With the design brief in her hand, Sara starts to research more to gain insight into the customer delivery service. She creates a preliminary service blueprint to understand what is done on their side, and later if the service delivery matches the customer needs, conducts empathy and image interviews to learn more about what customers think and what kind of images are linked to the service, and creates a stakeholder map to understand the stakeholders related to the service. A lot is revealed, but the two main findings that she focuses on first are that potential customers interested in scarves do not know where to find them, which means losing potential customers at the beginning of the process, and that the service delivery is old-fashioned requiring a technical, logistic, and image facelift.

She starts generating ideas by creating 5 different customer and potential customer personas. These will help her with ideation. Then she takes the preliminary service blueprint and customer journey, that was created earlier, and starts generating new ideas by using SCAMPER and launching a crowdsourcing campaign online about ideas for an ideal scarf customer service. Once ready, she has a look at the outcomes and then uses the Must have, Should have, Could have, Mustn’t have (MoSCoW) tool to think of ideas for what the service could be like at different times.
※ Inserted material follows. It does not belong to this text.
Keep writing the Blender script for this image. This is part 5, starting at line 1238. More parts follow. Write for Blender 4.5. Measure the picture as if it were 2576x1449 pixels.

She takes the ideas and presents them to a selected group of customers, potential customers, friends, and her parents. They all vote for their preferences with dot-sticking. Sara creates concepts of the selected ideas which once again are evaluated by customers and potential customers, but by a different group this time. Finally a service prototype, as a service prototype blueprint, is created of the selected concept and brought to testing.

Testing is conducted with customers and other people, first as usability testing and then as touchpoint analysis and piloting the concept. An evaluation matrix is used to analyse the testing results. The service process is finalised with an implementation roadmap. A feedback map to collect up-to-date information and a Touchpoint follow-up evaluation are used to monitor the service quality after the launch of the service.